President Trump’s lawyers now generate a nonstop stream of frivolous defenses in his all-out assault on Congress. On Monday, they made the ludicrous claim that former White House counsel Donald McGahn, who provided evidence to special counsel Robert S. Mueller III that wound up in the redacted Mueller report, cannot come tell Congress and the American people what he told Mueller.

The Post reports on the decision to assert “immunity” to prevent McGahn’s testimony:

The 15-page legal opinion written by Assistant Attorney General Steven A. Engel argues McGahn cannot be compelled to testify before the committee, based on past Justice Department legal opinions regarding the president’s close advisers.
The memo says McGahn’s immunity from congressional testimony is separate and broader than a claim of executive privilege.

Former federal prosecutor Mimi Rocah tells me, “This is a political move, not a real legal one and I don’t believe it would be upheld by a court.” She explains, “None of the rationales cited for this immunity, which is far broader than Executive Privilege, apply here. But they needed to give McGahn cover to say no.”

The White House argument is especially weak given that in a case involving Joshua Bolten and Harriet Miers, a federal court in the District of Columbia previously rejected the assertion of an absolute privilege for presidential advisers. Moreover, another D.C. court has held that executive privilege can be waived when the administration “already publicly revealed the sum and substance of the very material it is now seeking to withhold.”

Constitutional scholar Laurence Tribe tells me, "[The White House’s] efforts are totally groundless, as the Harriet Miers case made clear. There simply is no textual, structural, or historical basis for a sitting president to gag his former White House Counsel in response to a House subpoena seeking testimony about possible criminal and potentially impeachable conduct by that president. " He adds, “The place of Congress as a coequal branch would be obliterated if the efforts to silence McGahn could succeed. And all power to hold the president accountable would be destroyed unless those efforts were swiftly repudiated.”

McGahn is not obligated to respect an entirely fraudulent assertion of immunity. His obligation is to respond to a legally authorized subpoena or face the consequences, including contempt. Beyond his legal peril, any pretensions he had to rescue his reputation, following in the footsteps of John Dean, evaporated with his decision to knuckle under to the White House. As Rocah puts it, “He can still testify and he absolutely should both because it’s the right thing to do and because Trump has impugned his integrity and accused him of lying to Mueller.”

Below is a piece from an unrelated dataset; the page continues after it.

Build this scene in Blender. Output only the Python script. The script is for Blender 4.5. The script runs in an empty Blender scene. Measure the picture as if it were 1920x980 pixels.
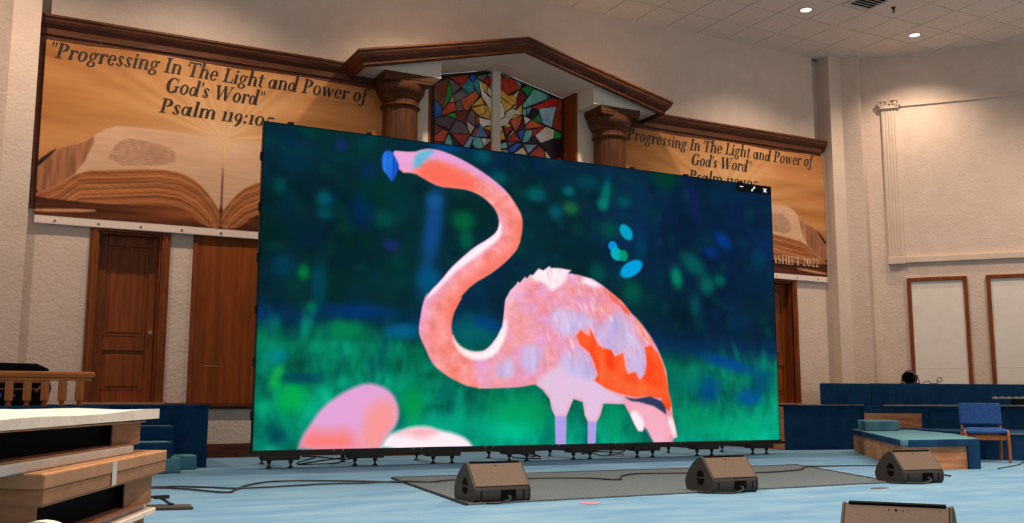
import bpy, math, random
import numpy as np
from mathutils import Vector, Matrix
random.seed(7)
scene = bpy.context.scene
COL = scene.collection
R = math.radians

# ------------------------------------------------------------------ camera
FPX = 1870.0                      # focal length in pixels of a 1920 x 980 frame
CAM = Vector((-2.7576, -11.7848, 0.7629))
YAW, PITCH, ROLL = 1.0898095, 0.1405175, 0.000954
cd = bpy.data.cameras.new('camera'); cam = bpy.data.objects.new('camera', cd); COL.objects.link(cam)
cd.sensor_fit = 'HORIZONTAL'; cd.sensor_width = 36.0; cd.lens = 36.0 * FPX / 1920.0
cd.clip_start = 0.05; cd.clip_end = 200
_f = Vector((math.cos(YAW)*math.cos(PITCH), math.sin(YAW)*math.cos(PITCH), math.sin(PITCH)))
_r = Vector((math.sin(YAW), -math.cos(YAW), 0)); _u = _r.cross(_f)
_r2 = _r*math.cos(ROLL) + _u*math.sin(ROLL); _u2 = _u*math.cos(ROLL) - _r*math.sin(ROLL)
cam.matrix_world = Matrix(((_r2.x,_u2.x,-_f.x,CAM.x),(_r2.y,_u2.y,-_f.y,CAM.y),(_r2.z,_u2.z,-_f.z,CAM.z),(0,0,0,1)))
scene.camera = cam

# ------------------------------------------------------------------ world, exposure
w = bpy.data.worlds.new('hall_ambient'); scene.world = w; w.use_nodes = True
w.node_tree.nodes['Background'].inputs[0].default_value = (1.0, 0.90, 0.80, 1)
w.node_tree.nodes['Background'].inputs[1].default_value = 0.54
scene.view_settings.view_transform = 'Standard'; scene.view_settings.look = 'None'
scene.view_settings.exposure = 0.0; scene.view_settings.gamma = 1.0
scene.view_settings.use_curve_mapping = False
CAN_COLOR = (1.0, 0.76, 0.55); CAN_POWER = 550.0      # every ceiling downlight of the hall

# ------------------------------------------------------------------ helpers
def lin(c):
    return tuple(((v/255.0)/12.92 if v/255.0 <= 0.04045 else ((v/255.0+0.055)/1.055)**2.4) for v in c)
def linnp(a):
    a = np.clip(a, 0, 255)/255.0
    return np.where(a <= 0.04045, a/12.92, ((a+0.055)/1.055)**2.4)

class MB:
    """collects faces for one mesh, in world (or local) coordinates"""
    def __init__(s): s.v=[]; s.f=[]; s.smooth=False
    def add(s, verts, faces):
        b=len(s.v); s.v += [tuple(x) for x in verts]; s.f += [tuple(i+b for i in f) for f in faces]; return s
    def box(s,x0,x1,y0,y1,z0,z1):
        return s.hexa([(x0,y0),(x1,y0),(x1,y1),(x0,y1)],z0,z1)
    def hexa(s,poly,z0,z1):
        n=len(poly)
        a=sum(poly[i][0]*poly[(i+1)%n][1]-poly[(i+1)%n][0]*poly[i][1] for i in range(n))
        if a<0: poly=list(reversed(poly))
        v=[(p[0],p[1],z0) for p in poly]+[(p[0],p[1],z1) for p in poly]
        f=[tuple(reversed(range(n))),tuple(range(n,2*n))]+[(i,(i+1)%n,n+(i+1)%n,n+i) for i in range(n)]
        return s.add(v,f)
    def obox(s,c,ax,ay,az):
        c=Vector(c);ax=Vector(ax);ay=Vector(ay);az=Vector(az); v=[]
        for k in (-1,1):
            for j in (-1,1):
                for i in (-1,1): v.append(c+ax*i+ay*j+az*k)
        f=[(0,2,3,1),(4,5,7,6),(0,1,5,4),(2,6,7,3),(0,4,6,2),(1,3,7,5)]
        if ax.cross(ay).dot(az)<0: f=[tuple(reversed(q)) for q in f]
        return s.add(v,f)
    def prism_y(s,poly,y0,y1):
        """poly in (x,z), extruded along y"""
        n=len(poly)
        a=sum(poly[i][0]*poly[(i+1)%n][1]-poly[(i+1)%n][0]*poly[i][1] for i in range(n))
        if a<0: poly=list(reversed(poly))
        v=[(p[0],y0,p[1]) for p in poly]+[(p[0],y1,p[1]) for p in poly]
        f=[tuple(range(n)),tuple(reversed(range(n,2*n)))]+[(i,n+i,n+(i+1)%n,(i+1)%n) for i in range(n)]
        return s.add(v,f)
    def prism_x(s,poly,x0,x1):
        """poly in (y,z), extruded along x"""
        n=len(poly)
        a=sum(poly[i][0]*poly[(i+1)%n][1]-poly[(i+1)%n][0]*poly[i][1] for i in range(n))
        if a<0: poly=list(reversed(poly))
        v=[(x0,p[0],p[1]) for p in poly]+[(x1,p[0],p[1]) for p in poly]
        f=[tuple(reversed(range(n))),tuple(range(n,2*n))]+[(i,(i+1)%n,n+(i+1)%n,n+i) for i in range(n)]
        return s.add(v,f)
    def lathe(s,c,prof,n=24,a0=0,a1=2*math.pi):
        """prof: list of (r,z) from bottom to top around vertical axis through c"""
        full=abs(a1-a0-2*math.pi)<1e-6; m=n if full else n+1; v=[];f=[]
        for r,z in prof:
            for i in range(m):
                a=a0+(a1-a0)*i/n; v.append((c[0]+r*math.cos(a),c[1]+r*math.sin(a),z))
        for k in range(len(prof)-1):
            for i in range(n):
                j=(i+1)%m; f.append((k*m+i,k*m+j,(k+1)*m+j,(k+1)*m+i))
        if full:
            f.append(tuple(reversed(range(m)))); f.append(tuple(range((len(prof)-1)*m,len(prof)*m)))
        return s.add(v,f)
    def tube(s,pts,r,n=8,cap=True,closed=False):
        pts=[Vector(p) for p in pts]; N=len(pts); v=[];f=[]; prev=None
        for i,p in enumerate(pts):
            if closed: t=(pts[(i+1)%N]-pts[i-1])
            else: t=(pts[min(i+1,N-1)]-pts[max(i-1,0)])
            t.normalize()
            if prev is None:
                ref=Vector((0,0,1)) if abs(t.z)<0.9 else Vector((1,0,0)); a=t.cross(ref).normalized()
            else:
                a=(prev-t*prev.dot(t)).normalized()
            prev=a; b=t.cross(a); rr=r[i] if isinstance(r,(list,tuple)) else r
            for k in range(n):
                an=2*math.pi*k/n; v.append(p+a*(rr*math.cos(an))+b*(rr*math.sin(an)))
        for i in range(N if closed else N-1):
            i2=(i+1)%N
            for k in range(n): f.append((i*n+k,i*n+(k+1)%n,i2*n+(k+1)%n,i2*n+k))
        if cap and not closed: f.append(tuple(reversed(range(n)))); f.append(tuple(range((N-1)*n,N*n)))
        return s.add(v,f)
    def disc_rod(s,p0,p1,r,n=16): return s.tube([p0,p1],r,n)

def bez(pts,n=8):
    """Catmull-Rom through pts"""
    P=[Vector(p) for p in pts]; out=[]
    for i in range(len(P)-1):
        a,b,c,d=P[max(i-1,0)],P[i],P[i+1],P[min(i+2,len(P)-1)]
        for k in range(n):
            t=k/n; out.append(0.5*((2*b)+(c-a)*t+(2*a-5*b+4*c-d)*t*t+(-a+3*b-3*c+d)*t**3))
    out.append(P[-1]); return out

def build(mb,name,mat,parent=None,smooth=False,bevel=0,world=True,kind=None,label=None):
    me=bpy.data.meshes.new(name)
    vs=mb.v
    if parent is not None and world:
        inv=PM[parent.name]; vs=[inv@Vector(x) for x in vs]
    me.from_pydata([tuple(x) for x in vs],[],mb.f); me.update()
    if mat is not None: me.materials.append(mat)
    if smooth:
        for p in me.polygons: p.use_smooth=True
        if hasattr(me,'set_sharp_from_angle'): me.set_sharp_from_angle(angle=R(40))
    o=bpy.data.objects.new(name,me); COL.objects.link(o)
    if parent is not None: o.parent=parent; PM[o.name]=PM[parent.name] if world else PM.get(parent.name,Matrix())
    else: PM[o.name]=Matrix()
    if bevel:
        b=o.modifiers.new('bevel','BEVEL'); b.width=bevel; b.segments=2; b.limit_method='ANGLE'; b.angle_limit=R(35)
    if kind: o['kind']=kind
    if label: o['label']=label
    return o
PM={}
def thing(name,label,cat,loc=(0,0,0),rz=0,group=None):
    o=bpy.data.objects.new(name,None); COL.objects.link(o); o.location=loc; o.rotation_euler=(0,0,rz)
    o.empty_display_size=0.1; o['label']=label; o['category']=cat
    if group: o['group']=group
    PM[o.name]=(Matrix.Translation(loc)@Matrix.Rotation(rz,4,'Z')).inverted()
    return o
def tag(o,label,cat,group=None):
    o['label']=label; o['category']=cat
    if group: o['group']=group
    return o
def struct(mb,name,mat,label=None,**k): return build(mb,name,mat,kind='structure',label=label,**k)
def copy_tree(o,parent=None):
    c=o.copy(); COL.objects.link(c); c.parent=parent
    for ch in o.children: copy_tree(ch,c)
    return c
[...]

Likewise, former Justice Department spokesman Matthew Miller observes, “McGahn should do his patriotic duty and show up.” However, he noted that McGahn has been all too willing to leak stories that make himself sound heroic, but “when it comes time to put his country first, he’s falling into line just like the rest of the acolytes around the president.”

Meanwhile, a federal court in a 41-page opinion rejected Trump’s attempt to block a subpoena for his financial documents from the Mazars accounting firm, emphatically rejecting the notion that Congress lacks oversight authority:

So long as Congress investigates on a subject matter on which “legislation could be had,” Congress acts as contemplated by Article I of the Constitution. Applying those principles here compels the conclusion that President Trump cannot block the subpoena to Mazars. According to the Oversight Committee, it believes that the requested records will aid its consideration of strengthening ethics and disclosure laws, as well as amending the penalties for violating such laws. The Committee also says that the records will assist in monitoring the President’s compliance with the Foreign Emoluments Clauses. These are facially valid legislative purposes, and it is not for the court to question whether the Committee’s actions are truly motivated by political considerations

The court observed, “Congress reasonably might consider those documents in connection with deciding whether to legislate on federal ethics laws and regulations. ... Investigating whether the President is abiding by the Foreign Emoluments Clause is likewise a subject on which legislation, or similar congressional action, could be had.” And Congress, of course, has the impeachment power. “It is simply not fathomable that a Constitution that grants Congress the power to remove a President for reasons including criminal behavior would deny Congress the power to investigate him for unlawful conduct—past or present—even without formally opening an impeachment inquiry,” the court found.

In rejecting Trump’s blanket denial of Congress’s oversight power, the court handed the House its first significant victory in Trump’s ongoing war against the legislative branch. If Trump attempts to block production of documents, he would then be in contempt of court, a new assault on constitutional government.

The ruling should hearten the House on two grounds. First, when dealing with subpoenas and witnesses, the House can turn to the courts to end Trump’s stonewalling. Second, the speed with which the court acted should throw doubt on Trump’s attempts to delay and run out the clock before the 2020 election.

For House Speaker Nancy Pelosi (D-Calif.), under increasing pressure to initiate impeachment hearings, the rule might give her some breathing space. Now, however, it will be up to the House to enlist the judicial branch in compelling witnesses such as McGahn to testify.

We see a crack opening in Trump’s unconstitutional stonewall strategy. It’s the courts that might have the will and the ability to defuse a constitutional standoff.